You can use Google Translater if you got this very useful application.
almacdonald18
Alan Macdonald 1
The Pierre Elliott Trudeau government expropriated some 97,000 acres of farmland in 1969 for the construction of the airport, which was to become the hub of passenger air traffic in the Montreal area. The adventure proved a complete failure, culminating in the demolition of the terminal in 2014. Approximately 3,000 families had been affected by these expropriations. Since then, some 80,000 acres of land have been surrendered in the 1980s.
almacdonald18
Alan Macdonald 1
And google will translate the rest too but probably don't bother. I think it's just a political article leading into the Canadian Elections later in the year
bubblecom
Robert Fleury 1
Mirable was not a total failure, it became one.
bubblecom
Robert Fleury 1
Mirabel was not a total failure, it became one. The dramatic changes in the international situation contributed to that with the 1st major oil crisis but also, in a situation very similar to the shut down of the Avro project, the change of gouvernent from Liberal to Conservatives. Of course, the cost had exploded like just about any such project but in my opinion, the failure to complete the high speed links between Montréal downtown (subway), Dorval Airport (highway 13), etc. which represented the final steps for the survival of YMX, killed the whole entreprise. I was a terminal controller at YUL at the time and one had to see this airport on a busy Thursday to Monday weekend. Runway 10/28 often had to be closed to park airplanes and DOT pick-ups escorted city buses from Dorval to ferry passengers. There was also a increasing wave of citizen's protests in the US around "metro" airports and the project of a new airport in Japan was violently opposed by the neighbourhood. Noise abatement rules were more and more stringent and curfew hours important for operators of multimillion dollars airplanes. I believe DOT had that in mind with the concept of Mirabel also taking into consideration the costs of expropriations of industrial properties around Dorval to expend the airport.

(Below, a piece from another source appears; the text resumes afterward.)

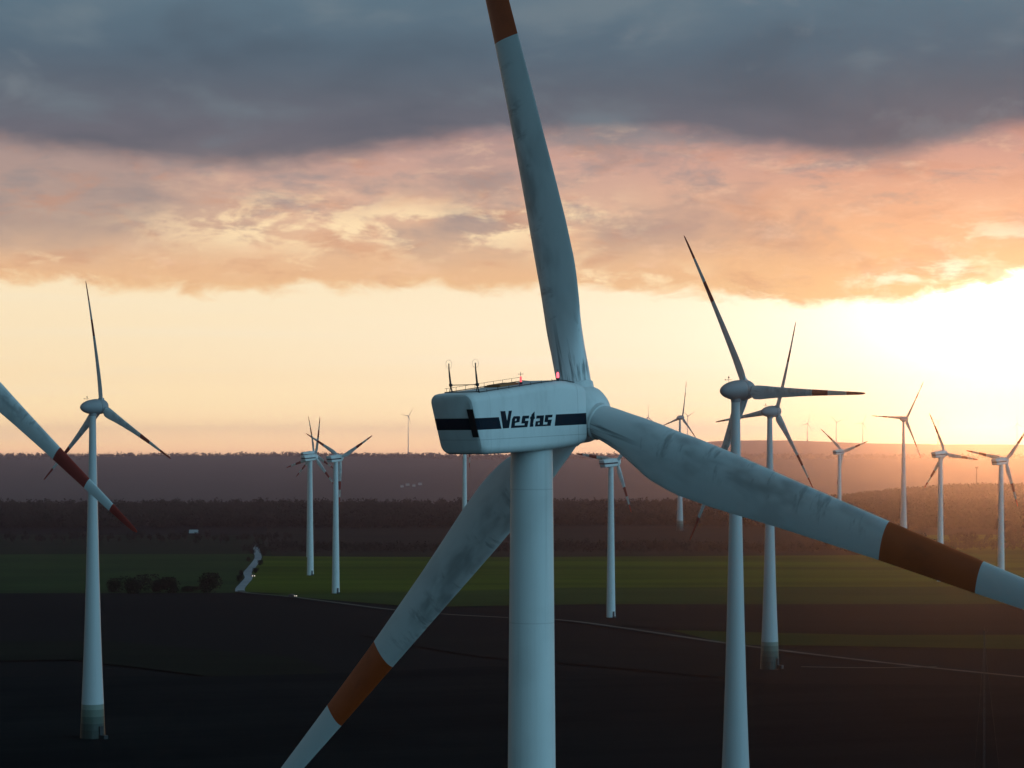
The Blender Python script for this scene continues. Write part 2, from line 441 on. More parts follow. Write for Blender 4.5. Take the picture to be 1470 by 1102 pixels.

Maybe they expropriated to much land at Mirabel and probably to arrogantly, I don't know about that but a bunch of lawyers certainly did their best to make people believe so. While a controller in YVR some years later, one could see that the gouvernement had learn something from Mirabel. The extensive consultations with the public about the new runway to be build would have generated a lot more sympathy for Mirabel if the same approach had been adopted at the time. Other times, other methods… Other factors contributed to the zizanie like the DOT vision of "national" vs "international" traffic to segregate who could go to Dorval and who HAD to go to Mirabel. The reality of "transborder" flights of less than 1 hour became a major issue for Eastern, Delta, Allegheny, etc. and they started threatening DOT to abandon their routes if they could not have a counter in Dorval. Once that was granted, other not so "transborder" flights wanted the same. Finally, if their is such a possibility in this saga, the method of "shuttles" to carry passengers to/from the terminal was not very popular and efficient. It only added more delays to those to be added to get to the city.